Task statement = In your copy, repeat the records exactly and leave out the pictures.

————

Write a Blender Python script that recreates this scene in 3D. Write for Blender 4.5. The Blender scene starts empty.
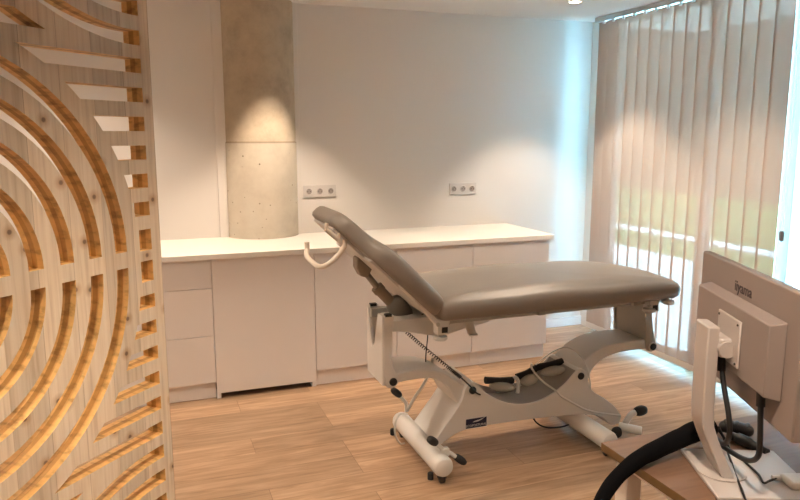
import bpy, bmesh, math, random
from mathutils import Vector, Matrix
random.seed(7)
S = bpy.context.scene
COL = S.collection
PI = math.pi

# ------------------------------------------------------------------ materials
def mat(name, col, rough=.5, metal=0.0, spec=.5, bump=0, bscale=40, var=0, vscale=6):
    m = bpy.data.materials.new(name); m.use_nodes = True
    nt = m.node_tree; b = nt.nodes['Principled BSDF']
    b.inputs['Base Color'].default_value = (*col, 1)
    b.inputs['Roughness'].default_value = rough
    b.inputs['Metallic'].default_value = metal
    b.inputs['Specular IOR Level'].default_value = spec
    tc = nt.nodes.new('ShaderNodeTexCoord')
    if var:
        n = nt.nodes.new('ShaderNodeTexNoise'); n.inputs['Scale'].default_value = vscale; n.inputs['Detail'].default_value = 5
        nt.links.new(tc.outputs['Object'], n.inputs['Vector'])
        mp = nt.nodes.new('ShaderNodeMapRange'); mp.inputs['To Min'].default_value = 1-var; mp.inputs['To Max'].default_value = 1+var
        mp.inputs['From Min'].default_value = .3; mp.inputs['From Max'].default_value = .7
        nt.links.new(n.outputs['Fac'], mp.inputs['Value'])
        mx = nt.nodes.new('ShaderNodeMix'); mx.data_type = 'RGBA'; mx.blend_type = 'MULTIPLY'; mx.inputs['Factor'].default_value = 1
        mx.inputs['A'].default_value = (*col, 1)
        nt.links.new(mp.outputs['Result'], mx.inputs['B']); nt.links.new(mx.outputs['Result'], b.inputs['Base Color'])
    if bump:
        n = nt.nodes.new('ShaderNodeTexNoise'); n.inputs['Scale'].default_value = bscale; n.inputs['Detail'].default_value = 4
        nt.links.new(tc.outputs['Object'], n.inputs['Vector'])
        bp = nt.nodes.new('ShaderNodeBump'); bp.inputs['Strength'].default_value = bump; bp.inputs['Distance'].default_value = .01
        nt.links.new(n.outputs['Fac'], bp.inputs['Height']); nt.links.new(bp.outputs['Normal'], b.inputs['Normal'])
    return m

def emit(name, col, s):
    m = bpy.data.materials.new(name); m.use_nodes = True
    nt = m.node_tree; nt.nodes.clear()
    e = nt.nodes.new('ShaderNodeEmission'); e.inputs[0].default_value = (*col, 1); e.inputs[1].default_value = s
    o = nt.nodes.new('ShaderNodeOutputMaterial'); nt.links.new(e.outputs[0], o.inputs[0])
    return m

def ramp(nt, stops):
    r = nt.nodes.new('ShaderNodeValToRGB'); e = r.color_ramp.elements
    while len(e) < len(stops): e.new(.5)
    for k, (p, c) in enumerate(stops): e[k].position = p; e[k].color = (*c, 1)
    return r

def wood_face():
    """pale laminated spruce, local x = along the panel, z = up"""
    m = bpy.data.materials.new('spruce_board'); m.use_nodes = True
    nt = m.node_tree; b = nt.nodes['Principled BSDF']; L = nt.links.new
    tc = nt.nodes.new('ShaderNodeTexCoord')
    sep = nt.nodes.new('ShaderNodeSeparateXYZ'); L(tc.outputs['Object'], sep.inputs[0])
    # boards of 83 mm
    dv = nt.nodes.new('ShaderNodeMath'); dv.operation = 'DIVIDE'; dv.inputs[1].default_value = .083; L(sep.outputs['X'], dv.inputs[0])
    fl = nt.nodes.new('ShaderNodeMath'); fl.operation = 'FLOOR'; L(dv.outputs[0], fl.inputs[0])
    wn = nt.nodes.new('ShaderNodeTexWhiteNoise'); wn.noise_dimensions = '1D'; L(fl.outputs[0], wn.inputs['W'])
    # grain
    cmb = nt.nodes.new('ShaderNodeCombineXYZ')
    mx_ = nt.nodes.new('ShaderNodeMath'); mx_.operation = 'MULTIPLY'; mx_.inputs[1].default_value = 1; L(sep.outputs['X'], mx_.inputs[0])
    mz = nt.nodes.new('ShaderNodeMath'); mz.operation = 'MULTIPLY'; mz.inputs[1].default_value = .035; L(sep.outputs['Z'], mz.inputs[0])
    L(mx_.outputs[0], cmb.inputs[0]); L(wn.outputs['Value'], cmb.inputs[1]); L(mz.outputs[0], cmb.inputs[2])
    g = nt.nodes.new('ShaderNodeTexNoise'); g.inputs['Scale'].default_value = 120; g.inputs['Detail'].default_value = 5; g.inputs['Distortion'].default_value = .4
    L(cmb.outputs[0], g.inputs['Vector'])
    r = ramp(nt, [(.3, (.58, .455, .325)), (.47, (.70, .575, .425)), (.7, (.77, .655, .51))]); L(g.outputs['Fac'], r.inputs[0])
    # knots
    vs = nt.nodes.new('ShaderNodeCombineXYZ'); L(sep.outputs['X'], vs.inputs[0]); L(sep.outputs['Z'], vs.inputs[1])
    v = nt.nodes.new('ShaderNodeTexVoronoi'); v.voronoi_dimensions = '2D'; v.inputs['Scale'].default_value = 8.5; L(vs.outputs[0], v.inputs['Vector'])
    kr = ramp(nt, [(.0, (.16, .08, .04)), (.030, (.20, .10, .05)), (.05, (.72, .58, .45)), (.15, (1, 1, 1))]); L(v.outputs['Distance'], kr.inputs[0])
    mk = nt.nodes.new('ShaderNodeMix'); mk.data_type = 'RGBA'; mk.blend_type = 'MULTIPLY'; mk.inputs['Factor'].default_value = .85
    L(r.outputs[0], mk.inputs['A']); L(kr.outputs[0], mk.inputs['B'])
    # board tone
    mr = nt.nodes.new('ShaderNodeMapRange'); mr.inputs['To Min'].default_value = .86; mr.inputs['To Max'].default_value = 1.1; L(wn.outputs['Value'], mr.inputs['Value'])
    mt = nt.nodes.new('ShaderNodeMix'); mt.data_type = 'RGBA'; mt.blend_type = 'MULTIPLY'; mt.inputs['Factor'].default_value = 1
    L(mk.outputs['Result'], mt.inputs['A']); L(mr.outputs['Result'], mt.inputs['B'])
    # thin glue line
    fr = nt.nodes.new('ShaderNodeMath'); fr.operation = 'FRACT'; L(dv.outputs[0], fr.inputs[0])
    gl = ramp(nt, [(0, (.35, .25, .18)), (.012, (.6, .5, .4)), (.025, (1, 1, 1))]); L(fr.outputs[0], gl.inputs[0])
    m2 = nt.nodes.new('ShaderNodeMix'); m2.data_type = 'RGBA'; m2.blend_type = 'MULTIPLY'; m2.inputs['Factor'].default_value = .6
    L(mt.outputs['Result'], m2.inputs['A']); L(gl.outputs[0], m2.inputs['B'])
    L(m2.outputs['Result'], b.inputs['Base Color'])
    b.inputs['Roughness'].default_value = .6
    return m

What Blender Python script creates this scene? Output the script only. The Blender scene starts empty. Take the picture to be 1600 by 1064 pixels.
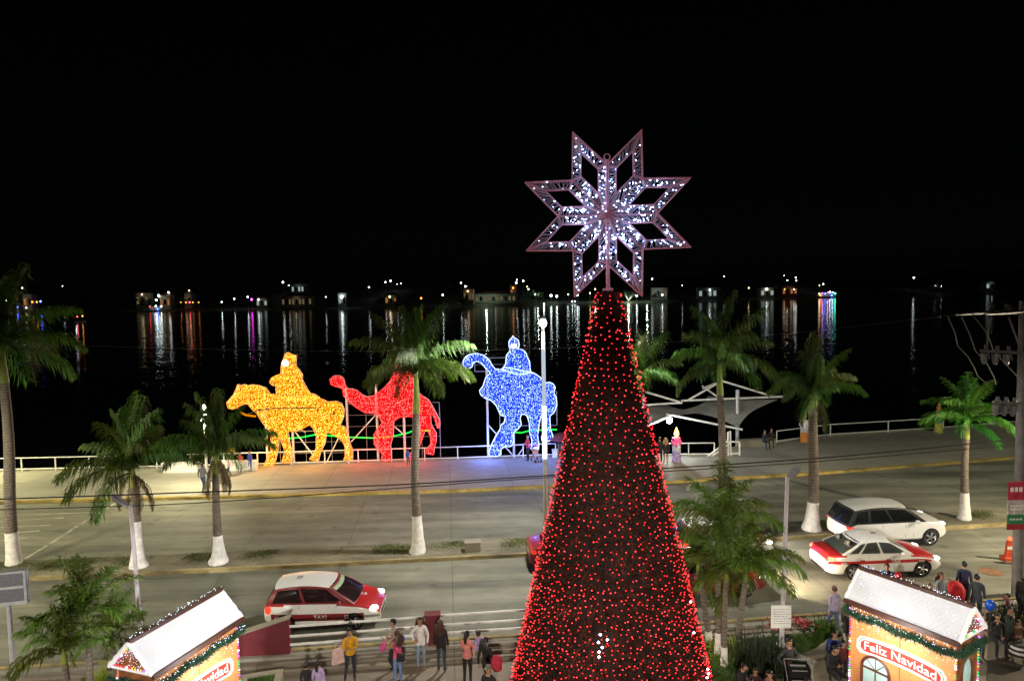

————

Result for this exercise =
Write a Blender Python script that recreates this scene in 3D. Write for Blender 4.5. The Blender scene starts empty.
import bpy, bmesh, math, random
from mathutils import Vector, Matrix
random.seed(7)
S = bpy.context.scene
COL = S.collection
PI = math.pi

# ------------------------------------------------------------------ materials
def mat(name, col, rough=.5, metal=0.0, spec=.5, bump=0, bscale=40, var=0, vscale=6):
    m = bpy.data.materials.new(name); m.use_nodes = True
    nt = m.node_tree; b = nt.nodes['Principled BSDF']
    b.inputs['Base Color'].default_value = (*col, 1)
    b.inputs['Roughness'].default_value = rough
    b.inputs['Metallic'].default_value = metal
    b.inputs['Specular IOR Level'].default_value = spec
    tc = nt.nodes.new('ShaderNodeTexCoord')
    if var:
        n = nt.nodes.new('ShaderNodeTexNoise'); n.inputs['Scale'].default_value = vscale; n.inputs['Detail'].default_value = 5
        nt.links.new(tc.outputs['Object'], n.inputs['Vector'])
        mp = nt.nodes.new('ShaderNodeMapRange'); mp.inputs['To Min'].default_value = 1-var; mp.inputs['To Max'].default_value = 1+var
        mp.inputs['From Min'].default_value = .3; mp.inputs['From Max'].default_value = .7
        nt.links.new(n.outputs['Fac'], mp.inputs['Value'])
        mx = nt.nodes.new('ShaderNodeMix'); mx.data_type = 'RGBA'; mx.blend_type = 'MULTIPLY'; mx.inputs['Factor'].default_value = 1
        mx.inputs['A'].default_value = (*col, 1)
        nt.links.new(mp.outputs['Result'], mx.inputs['B']); nt.links.new(mx.outputs['Result'], b.inputs['Base Color'])
    if bump:
        n = nt.nodes.new('ShaderNodeTexNoise'); n.inputs['Scale'].default_value = bscale; n.inputs['Detail'].default_value = 4
        nt.links.new(tc.outputs['Object'], n.inputs['Vector'])
        bp = nt.nodes.new('ShaderNodeBump'); bp.inputs['Strength'].default_value = bump; bp.inputs['Distance'].default_value = .01
        nt.links.new(n.outputs['Fac'], bp.inputs['Height']); nt.links.new(bp.outputs['Normal'], b.inputs['Normal'])
    return m

def emit(name, col, s):
    m = bpy.data.materials.new(name); m.use_nodes = True
    nt = m.node_tree; nt.nodes.clear()
    e = nt.nodes.new('ShaderNodeEmission'); e.inputs[0].default_value = (*col, 1); e.inputs[1].default_value = s
    o = nt.nodes.new('ShaderNodeOutputMaterial'); nt.links.new(e.outputs[0], o.inputs[0])
    return m

def ramp(nt, stops):
    r = nt.nodes.new('ShaderNodeValToRGB'); e = r.color_ramp.elements
    while len(e) < len(stops): e.new(.5)
    for k, (p, c) in enumerate(stops): e[k].position = p; e[k].color = (*c, 1)
    return r

def wood_face():
    """pale laminated spruce, local x = along the panel, z = up"""
    m = bpy.data.materials.new('spruce_board'); m.use_nodes = True
    nt = m.node_tree; b = nt.nodes['Principled BSDF']; L = nt.links.new
    tc = nt.nodes.new('ShaderNodeTexCoord')
    sep = nt.nodes.new('ShaderNodeSeparateXYZ'); L(tc.outputs['Object'], sep.inputs[0])
    # boards of 83 mm
    dv = nt.nodes.new('ShaderNodeMath'); dv.operation = 'DIVIDE'; dv.inputs[1].default_value = .083; L(sep.outputs['X'], dv.inputs[0])
    fl = nt.nodes.new('ShaderNodeMath'); fl.operation = 'FLOOR'; L(dv.outputs[0], fl.inputs[0])
    wn = nt.nodes.new('ShaderNodeTexWhiteNoise'); wn.noise_dimensions = '1D'; L(fl.outputs[0], wn.inputs['W'])
    # grain
    cmb = nt.nodes.new('ShaderNodeCombineXYZ')
    mx_ = nt.nodes.new('ShaderNodeMath'); mx_.operation = 'MULTIPLY'; mx_.inputs[1].default_value = 1; L(sep.outputs['X'], mx_.inputs[0])
    mz = nt.nodes.new('ShaderNodeMath'); mz.operation = 'MULTIPLY'; mz.inputs[1].default_value = .035; L(sep.outputs['Z'], mz.inputs[0])
    L(mx_.outputs[0], cmb.inputs[0]); L(wn.outputs['Value'], cmb.inputs[1]); L(mz.outputs[0], cmb.inputs[2])
    g = nt.nodes.new('ShaderNodeTexNoise'); g.inputs['Scale'].default_value = 120; g.inputs['Detail'].default_value = 5; g.inputs['Distortion'].default_value = .4
    L(cmb.outputs[0], g.inputs['Vector'])
    r = ramp(nt, [(.3, (.58, .455, .325)), (.47, (.70, .575, .425)), (.7, (.77, .655, .51))]); L(g.outputs['Fac'], r.inputs[0])
    # knots
    vs = nt.nodes.new('ShaderNodeCombineXYZ'); L(sep.outputs['X'], vs.inputs[0]); L(sep.outputs['Z'], vs.inputs[1])
    v = nt.nodes.new('ShaderNodeTexVoronoi'); v.voronoi_dimensions = '2D'; v.inputs['Scale'].default_value = 8.5; L(vs.outputs[0], v.inputs['Vector'])
    kr = ramp(nt, [(.0, (.16, .08, .04)), (.030, (.20, .10, .05)), (.05, (.72, .58, .45)), (.15, (1, 1, 1))]); L(v.outputs['Distance'], kr.inputs[0])
    mk = nt.nodes.new('ShaderNodeMix'); mk.data_type = 'RGBA'; mk.blend_type = 'MULTIPLY'; mk.inputs['Factor'].default_value = .85
    L(r.outputs[0], mk.inputs['A']); L(kr.outputs[0], mk.inputs['B'])
    # board tone
    mr = nt.nodes.new('ShaderNodeMapRange'); mr.inputs['To Min'].default_value = .86; mr.inputs['To Max'].default_value = 1.1; L(wn.outputs['Value'], mr.inputs['Value'])
    mt = nt.nodes.new('ShaderNodeMix'); mt.data_type = 'RGBA'; mt.blend_type = 'MULTIPLY'; mt.inputs['Factor'].default_value = 1
    L(mk.outputs['Result'], mt.inputs['A']); L(mr.outputs['Result'], mt.inputs['B'])
    # thin glue line
    fr = nt.nodes.new('ShaderNodeMath'); fr.operation = 'FRACT'; L(dv.outputs[0], fr.inputs[0])
    gl = ramp(nt, [(0, (.35, .25, .18)), (.012, (.6, .5, .4)), (.025, (1, 1, 1))]); L(fr.outputs[0], gl.inputs[0])
    m2 = nt.nodes.new('ShaderNodeMix'); m2.data_type = 'RGBA'; m2.blend_type = 'MULTIPLY'; m2.inputs['Factor'].default_value = .6
    L(mt.outputs['Result'], m2.inputs['A']); L(gl.outputs[0], m2.inputs['B'])
    L(m2.outputs['Result'], b.inputs['Base Color'])
    b.inputs['Roughness'].default_value = .6
    return m

What Blender Python script creates this scene? Output the script only. The Blender scene starts empty. Take the picture to be 1600 by 1064 pixels.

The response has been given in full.